Relatively minor amendments to labour laws could make it easier for millions to find work, and so ease South Africa’s chronic unemployment burden.

This is among the arguments put forward in the latest of the Blueprint for Growth reports from the Institute of Race Relations (IRR), Generating Jobs and Skills for Growth and Prosperity, which makes the case for reforms needed to generate jobs and skills to help stimulate growth and increase prosperity.

The report is to be launched on Tuesday next week with an online discussion between author of the report, IRR head of policy research Dr Anthea Jeffery and IRR head of strategic communications Hermann Pretorius.

You can register to join the webinar at https://streamyard.com/watch/GDvFRcBrshqh

In a statement, the IRR notes that the ANC has been promising “Jobs, Jobs, Jobs” since before the 1994 election, and has been pledging to bring about “a skills revolution” for almost as long. Yet the unemployment rate in June 2024 was 33.5%, while the skills shortage remains dire too.

Says Dr Jeffery: “In a hobbled economy growing very slowly and unable to generate jobs on anything like the scale required, people have become increasingly desperate for work.
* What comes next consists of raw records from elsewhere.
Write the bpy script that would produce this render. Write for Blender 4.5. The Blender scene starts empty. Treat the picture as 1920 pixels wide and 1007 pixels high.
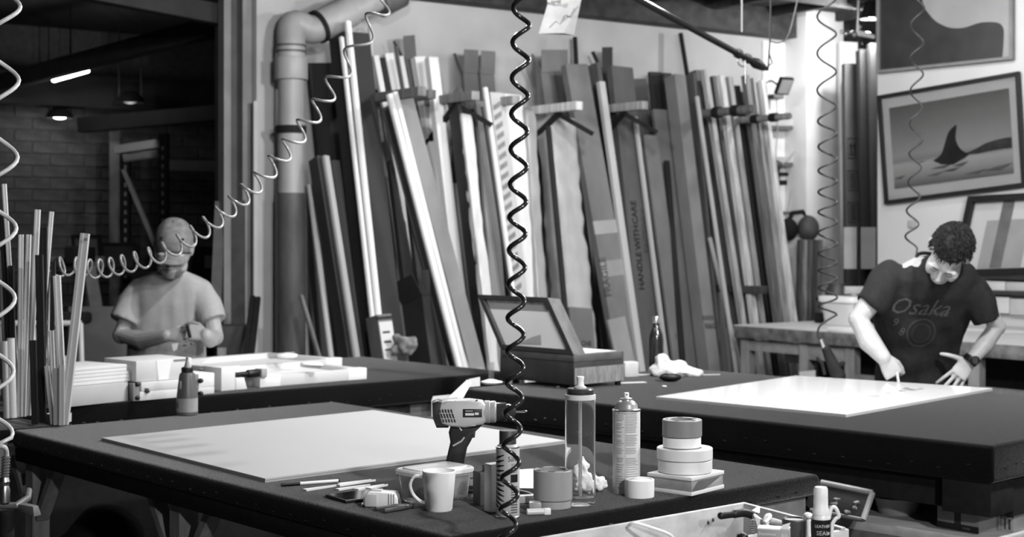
import bpy, bmesh, math, random
from mathutils import Vector, Matrix, noise
RND = random.Random(11)
F, HZ, CZ, CX = 2821.0, 440.0, 1.55, 960.0
C0 = Vector((0, 0, CZ))
SC = bpy.context.scene
COL = SC.collection

# ------------------------------------------------------------------ camera, world, lights, exposure
cam_data = bpy.data.cameras.new('camera')
cam = bpy.data.objects.new('camera', cam_data)
COL.objects.link(cam)
cam.location = C0
cam.rotation_euler = (math.radians(90), 0, 0)
cam_data.sensor_width = 36.0
cam_data.lens = 36.0 * F / 1920.0
cam_data.shift_y = -(503.5 - HZ) / 1920.0
cam_data.clip_start = 0.05
cam_data.dof.use_dof = True
cam_data.dof.focus_distance = 3.75
cam_data.dof.aperture_fstop = 5.0
SC.camera = cam
SC.view_settings.view_transform = 'Standard'
SC.view_settings.look = 'None'
SC.view_settings.gamma = 1.0
SC.view_settings.use_curve_mapping = False
SC.view_settings.exposure = 0.25
w = bpy.data.worlds.new('world')
SC.world = w
w.use_nodes = True
w.node_tree.nodes['Background'].inputs[0].default_value = (1, 1, 1, 1)
w.node_tree.nodes['Background'].inputs[1].default_value = 0.012

LAMPS = [  # x, y, z of the bulb, power, radius: pendants over the benches, and unseen lamps added for fill
    (1.15, 5.65, 2.95, 160, 0.10),
    (2.35, 4.60, 2.95, 280, 0.13),
    (0.85, 8.10, 3.0, 60, 0.13),  # unseen, added to brighten the back wall
    (2.45, 8.35, 3.05, 30, 0.12),
    (1.80, 1.20, 3.0, 275, 0.13),
    (1.90, -1.60, 2.75, 380, 0.13),  # unseen, added behind the camera to light the shelf under the far bench
    (-0.45, 6.10, 2.95, 100, 0.04),
]
def lamp(name, kind, loc, power, size, spot=None):
    d = bpy.data.lights.new(name, kind)
    d.energy = power
    o = bpy.data.objects.new(name, d)
    o.location = loc
    COL.objects.link(o)
    if kind == 'AREA':
        d.shape = 'DISK'; d.size = size * 2
    else:
        d.shadow_soft_size = size
    return o

# ------------------------------------------------------------------ helpers
def P(px, py, Y):
    return Vector(((px - CX) / F * Y, Y, CZ - (py - HZ) / F * Y))
def T(px, py, z):
    return P(px, py, F * (CZ - z) / (py - HZ))

class MB:
    def __init__(s):
        s.v, s.f = [], []
    def add(s, vs, fs):
        o = len(s.v)
        s.v += [Vector(v) for v in vs]
        s.f += [tuple(i + o for i in f) for f in fs]
        return s
    def hexa(s, b, t):
        return s.add(list(b) + list(t), [(3, 2, 1, 0), (4, 5, 6, 7)] + [(i, (i + 1) % 4, 4 + (i + 1) % 4, 4 + i) for i in range(4)])
    def box(s, c, size, M=None):
        x, y, z = (k / 2 for k in size)
        p = [Vector(q) for q in ((-x, -y, -z), (x, -y, -z), (x, y, -z), (-x, y, -z), (-x, -y, z), (x, -y, z), (x, y, z), (-x, y, z))]
        c = Vector(c)
        p = [(M @ q if M else q) + c for q in p]
        return s.hexa(p[:4], p[4:])
    def bar(s, a, b, wd, h, up=(0, 0, 1)):
        a, b = Vector(a), Vector(b)
        d = (b - a).normalized()
        x = d.cross(Vector(up))
        if x.length < 1e-5:
            x = d.cross(Vector((0, 1, 0)))
        x.normalize()
        y = x.cross(d).normalized()
        q = [x * (-wd / 2) - y * (h / 2), x * (wd / 2) - y * (h / 2), x * (wd / 2) + y * (h / 2), x * (-wd / 2) + y * (h / 2)]
        return s.hexa([a + k for k in q], [b + k for k in q])
    def plate(s, quad, nrm, th):
        n = Vector(nrm).normalized() * th
        q = [Vector(k) for k in quad]
        return s.hexa(q, [k + n for k in q])
    def tube(s, path, r, n=8, cap=True):
        path = [Vector(p) for p in path]
        rs = r if isinstance(r, (list, tuple)) else [r] * len(path)
        m = len(path)
        t0 = (path[1] - path[0]).normalized()
        x = t0.cross(Vector((0, 0, 1)))
        if x.length < 1e-3:
            x = t0.cross(Vector((0, 1, 0)))
        x.normalize()
        vs, fs = [], []
        for i in range(m):
            t = (path[min(i + 1, m - 1)] - path[max(i - 1, 0)]).normalized()
            x = (x - t * x.dot(t)).normalized()
            y = t.cross(x)
            for k in range(n):
                a = 2 * math.pi * k / n
                vs.append(path[i] + (x * math.cos(a) + y * math.sin(a)) * rs[i])
        for i in range(m - 1):
            for k in range(n):
                k2 = (k + 1) % n
                fs.append((i * n + k, i * n + k2, (i + 1) * n + k2, (i + 1) * n + k))
        if cap:
            fs.append(tuple(range(n - 1, -1, -1)))
            fs.append(tuple((m - 1) * n + k for k in range(n)))
        return s.add(vs, fs)
    def capsule(s, path, rs, n=10):
        s.tube(path, rs, n)
        rr = rs if isinstance(rs, (list, tuple)) else [rs] * len(path)
        for p, r in zip(path, rr):
            s.ell(p, (r * 1.0,) * 3, nu=n, nv=7)
        return s
    def loft(s, rings, cap=True):
        n = len(rings[0])
        vs = [v for r in rings for v in r]
        fs = []
        for i in range(len(rings) - 1):
            for k in range(n):
                k2 = (k + 1) % n
                fs.append((i * n + k, i * n + k2, (i + 1) * n + k2, (i + 1) * n + k))
        if cap:
            fs.append(tuple(range(n - 1, -1, -1)))
            fs.append(tuple((len(rings) - 1) * n + k for k in range(n)))
        return s.add(vs, fs)
    def lathe(s, prof, n=32, c=(0, 0, 0), M=None):
        c = Vector(c)
        rows, vs, fs = [], [], []
        for r, z in prof:
            if r < 1e-6:
                rows.append([len(vs)]); vs.append(Vector((0, 0, z)))
            else:
                rows.append(list(range(len(vs), len(vs) + n)))
                vs += [Vector((r * math.cos(2 * math.pi * k / n), r * math.sin(2 * math.pi * k / n), z)) for k in range(n)]
        for a, b in zip(rows, rows[1:]):
            for k in range(n):
                k2 = (k + 1) % n
                if len(a) == 1 and len(b) == 1:
                    continue
                if len(a) == 1:
                    fs.append((a[0], b[k2], b[k]))
                elif len(b) == 1:
                    fs.append((a[k], a[k2], b[0]))
                else:
                    fs.append((a[k], a[k2], b[k2], b[k]))
        return s.add([(M @ v if M else v) + c for v in vs], fs)
    def ell(s, c, r, M=None, nu=16, nv=10):
        return s.lathe([(0, -r[2])] + [(1, 0)] * 0 + [(math.cos(a), r[2] * math.sin(a)) for a in [math.pi * (i / nv - .5) for i in range(1, nv)]] + [(0, r[2])], nu) if False else s._ell(c, r, M, nu, nv)
    def _ell(s, c, r, M, nu, nv):
        c = Vector(c)
        t = MB().lathe([(0, -1)] + [(math.cos(a), math.sin(a)) for a in [math.pi * (i / nv - .5) for i in range(1, nv)]] + [(0, 1)], nu)
        vs = [Vector((v.x * r[0], v.y * r[1], v.z * r[2])) for v in t.v]
        return s.add([(M @ v if M else v) + c for v in vs], t.f)
    def prism(s, pts, o, ax, ay, az, h):
        o, ax, ay, az = Vector(o), Vector(ax), Vector(ay), Vector(az)
        n = len(pts)
        a = [o + ax * p[0] + ay * p[1] for p in pts]
        b = [k + az * h for k in a]
        return s.add(a + b, [tuple(range(n - 1, -1, -1)), tuple(range(n, 2 * n))] + [(i, (i + 1) % n, n + (i + 1) % n, n + i) for i in range(n)])
    def xf(s, M):
        s.v = [M @ v for v in s.v]
        return s

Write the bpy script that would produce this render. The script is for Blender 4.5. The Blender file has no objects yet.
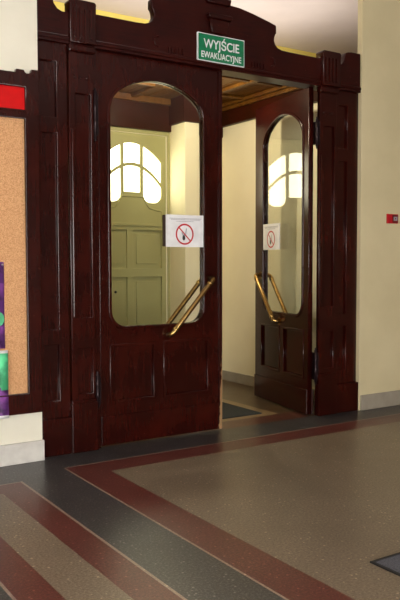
import bpy, bmesh, math, random
from mathutils import Vector, Matrix
random.seed(7)
sc = bpy.context.scene
COL = sc.collection
PI = math.pi

# ---------------------------------------------------------------- materials
def lin(c):
    return tuple(((v/255)/12.92 if v/255 <= .04045 else ((v/255+.055)/1.055)**2.4) for v in c)+(1,)

def new_mat(name):
    m = bpy.data.materials.new(name); m.use_nodes = True
    nt = m.node_tree; b = nt.nodes['Principled BSDF']
    return m, nt, b

def N(nt, t, **kw):
    n = nt.nodes.new(t)
    for k, v in kw.items(): setattr(n, k, v)
    return n

def coords(nt, scale=(1, 1, 1)):
    tc = N(nt, 'ShaderNodeTexCoord'); mp = N(nt, 'ShaderNodeMapping')
    nt.links.new(tc.outputs['Object'], mp.inputs['Vector']); mp.inputs['Scale'].default_value = scale
    return mp.outputs['Vector']

def ramp(nt, fac, stops):
    r = N(nt, 'ShaderNodeValToRGB')
    while len(r.color_ramp.elements) < len(stops): r.color_ramp.elements.new(.5)
    for e, (p, c) in zip(r.color_ramp.elements, stops): e.position = p; e.color = c
    nt.links.new(fac, r.inputs['Fac']); return r.outputs['Color']

def mix(nt, fac, a, b):
    m = N(nt, 'ShaderNodeMix', data_type='RGBA')
    for s, v in ((0, fac), (6, a), (7, b)):
        if isinstance(v, (float, int)): m.inputs[s].default_value = v
        elif isinstance(v, tuple): m.inputs[s].default_value = v
        else: nt.links.new(v, m.inputs[s])
    return m.outputs[2]

def noise(nt, vec, scale, detail=4, rough=.5):
    n = N(nt, 'ShaderNodeTexNoise'); n.inputs['Scale'].default_value = scale
    n.inputs['Detail'].default_value = detail; n.inputs['Roughness'].default_value = rough
    nt.links.new(vec, n.inputs['Vector']); return n.outputs['Fac']

def bump(nt, b, h, strength=.2, dist=.01):
    n = N(nt, 'ShaderNodeBump'); n.inputs['Strength'].default_value = strength; n.inputs['Distance'].default_value = dist
    nt.links.new(h, n.inputs['Height']); nt.links.new(n.outputs['Normal'], b.inputs['Normal'])

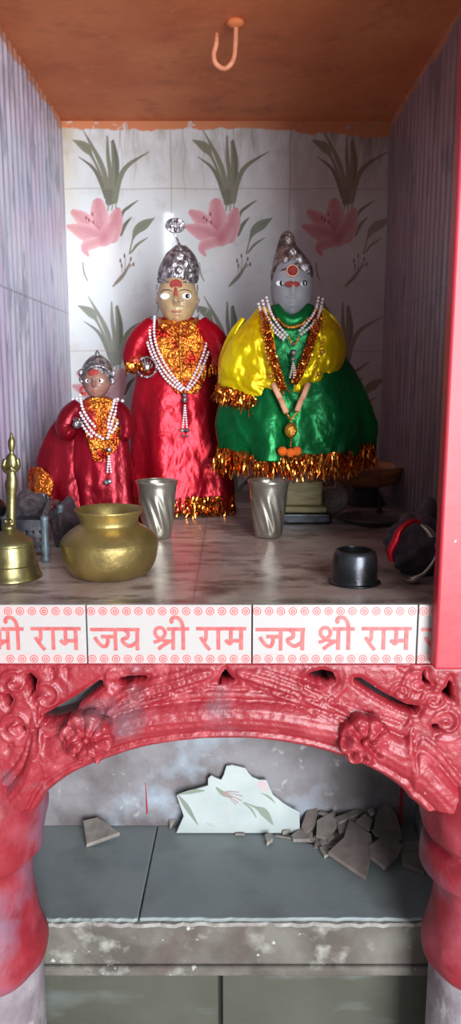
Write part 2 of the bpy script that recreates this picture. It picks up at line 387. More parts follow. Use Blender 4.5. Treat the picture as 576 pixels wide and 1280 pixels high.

In June 2023, for example, Gauteng Premier Panyaza Lesufi advertised 8,000 job vacancies across various provincial departments and received an extraordinary 1.2 million applications.”

Overcoming South Africa’s unemployment crisis is “a moral imperative”, adds Dr Jeffery, as well as an economic and political one. “That 8.4 million people are jobless on the official definition – and four million more on the expanded one – is a human tragedy.”

Equally serious is the country’s failure to provide sound skills to all its youth via effective schools, TVET colleges and universities. More than half the country’s pupils leave school without a matric, even on a 35% pass rate. TVET colleges and SETAs are hopeless at technical and on-the-job training. Universities struggle with poorly prepared students and high drop-out rates. “Free” tertiary education is costly and wasteful.

The government of national unity (GNU) has identified both growth and jobs as key priorities. This offers new hope that essential policy changes are now within the country’s grasp.

Relatively minor amendments to labour laws could make it easier for millions to find work, as Dr Jeffery’s report explains. Achieving sound skills development is more complex. In a nutshell, what it needs is thinking “outside the box” on how to increase efficiency and value through competition and innovation.